2016年4月1日

マリー・アントワネット 絵で辿る生涯 70

義理の妹エリザベット

牢屋に戻った王妃は紙とペンを要求します。
数時間後に迫った永遠の別れの前に、最後の言葉を残したかったのです。

タンプル塔に閉じ込められている息子と娘に宛てて書くのは、あまりにもつらいことなので、王妃はルイ16世の妹エリザベットに宛てて書くことにします。

2本のローソクの明かりの下で、心からの叫びを必死に綴ったその遺書は、王妃が望んだように義理の妹の手に渡らず、没収されてしまいます。

マリー・アントワネットが処刑されたこともしらないまま、タンプル塔に暮していたエリザベット王女は、その後、義理の姉と同じようにコンシエルジュリーに移され、革命裁判にかけられ、死刑の判決を受けます。王妃処刑から約半年後の1794年5月10日、美しい盛りの30歳の生涯を閉じます。

刻々と迫る最期を前に、マリー・アントワネットはひたすら綴っていました。死を直前にした人の心の乱れがまったくないような整った文字で、そこにも王妃の気高さが感じられます。

「我が妹よ・・・・
最後の手紙を貴女に宛てて書きます。
今、判決を受けてきました。

恥ずべき死ではありません。そうした死は犯罪人のみに与えれられるものなのです。私は貴女のお兄様に再びお会いするために行くのです・・・・

かわいそうな子供たちから離れることがとても残念です・・・
彼らが大きくなったいつの日にか、貴女とご一緒になれて、貴女の優しいお世話を受けられる喜びを充分に味わえることを願っております・・・

年上の娘は弟より多い経験から、彼に忠告を与えたり助けなければならないことが分かるでしょう。
国立資料館に保管されている
王妃の遺書。

アデュー、我が善良で優しい妹よ、
どうかこの手紙が貴女の元に届きますように!
常の私のことを思ってください。
貴女と哀れでいとしい子供たちを心の底から抱擁します。
ああ! 彼らと永遠に別れることは何とつらいことよ!
アデュー! アデュー! ・・・」

23x19cmの紙に書きふたつに折った遺書は、王妃の最後の望みであったにもかかわらず、エリザベットに届けられず、革命の旗頭であり、恐怖政治を行い、多くの人を処刑に追いやったロベスピエールの手に渡ります。

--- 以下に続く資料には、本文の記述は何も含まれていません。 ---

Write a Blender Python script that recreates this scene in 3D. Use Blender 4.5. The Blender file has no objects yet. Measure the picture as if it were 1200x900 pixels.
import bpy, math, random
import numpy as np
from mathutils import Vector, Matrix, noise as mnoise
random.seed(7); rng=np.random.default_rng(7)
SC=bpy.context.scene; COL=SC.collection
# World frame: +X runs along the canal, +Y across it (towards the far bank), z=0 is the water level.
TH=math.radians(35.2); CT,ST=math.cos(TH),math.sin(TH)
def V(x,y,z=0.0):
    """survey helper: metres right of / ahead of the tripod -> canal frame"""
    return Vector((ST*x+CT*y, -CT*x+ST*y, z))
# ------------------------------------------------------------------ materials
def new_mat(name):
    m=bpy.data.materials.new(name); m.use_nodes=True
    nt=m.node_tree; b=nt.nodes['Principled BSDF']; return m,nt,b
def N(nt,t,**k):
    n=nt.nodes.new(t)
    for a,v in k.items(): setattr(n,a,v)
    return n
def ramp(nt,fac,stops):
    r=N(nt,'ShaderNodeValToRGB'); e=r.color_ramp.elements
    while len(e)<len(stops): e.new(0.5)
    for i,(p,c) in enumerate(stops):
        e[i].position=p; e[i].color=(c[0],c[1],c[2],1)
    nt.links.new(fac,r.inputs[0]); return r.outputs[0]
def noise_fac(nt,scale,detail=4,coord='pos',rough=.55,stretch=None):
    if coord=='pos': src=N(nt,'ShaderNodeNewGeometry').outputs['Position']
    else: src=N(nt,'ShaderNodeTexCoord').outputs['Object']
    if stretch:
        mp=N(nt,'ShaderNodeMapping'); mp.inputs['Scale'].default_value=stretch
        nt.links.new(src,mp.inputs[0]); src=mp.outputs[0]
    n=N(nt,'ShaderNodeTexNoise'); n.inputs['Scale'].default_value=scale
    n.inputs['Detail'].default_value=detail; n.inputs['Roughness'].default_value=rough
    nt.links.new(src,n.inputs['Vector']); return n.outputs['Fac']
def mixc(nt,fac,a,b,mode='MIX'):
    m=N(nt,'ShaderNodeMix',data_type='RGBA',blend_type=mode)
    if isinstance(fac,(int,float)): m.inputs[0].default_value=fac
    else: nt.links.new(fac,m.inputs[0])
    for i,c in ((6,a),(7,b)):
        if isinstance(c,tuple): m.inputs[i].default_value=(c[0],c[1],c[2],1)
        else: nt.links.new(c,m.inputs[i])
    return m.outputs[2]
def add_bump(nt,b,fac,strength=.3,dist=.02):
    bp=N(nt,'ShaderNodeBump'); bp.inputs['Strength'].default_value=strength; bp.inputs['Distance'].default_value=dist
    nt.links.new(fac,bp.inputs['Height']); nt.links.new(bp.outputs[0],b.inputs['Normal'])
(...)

その彼が失脚し処刑された際に、国民公会議員クルトワがサノトノレ通りのロベスピエールの自宅で書類の押収をします。その中に王妃の遺書を見つけたのでした。王妃は遺書と一緒に手袋と王子の髪の毛も遺品として残していました。
クルトワはロベスピエールの住まいで見つけた多くの書類は政府に渡しますが、マリー・アントワネットの遺書と遺品は、誰にも語らずに長年自宅に隠し持っていました。

時代が変わりナポレオンが国を治め、失脚し、王政復古で王座についたルイ18世の時世に、革命時の王家に関する調査が行なわれます。クルトワ邸の家宅捜査も行なわれ、隠し持っていた多くの品々を発見。王妃の遺書と遺品も無傷で見つかり、押収。1816年のことでした。

クルトワはルイ16世処刑賛成に一票を投じた人物。そうした彼が王妃の貴重な遺品を隠し持っていた理由が論議されていますが、有力なのは、いつかそれでひと財産を築こうとしていたという説です。

王妃の遺書は現在、パリの国立資料館に大切に保管されています。その遺書に彼女はサインをしませんでした。王妃はサインをする習慣がなかったのです。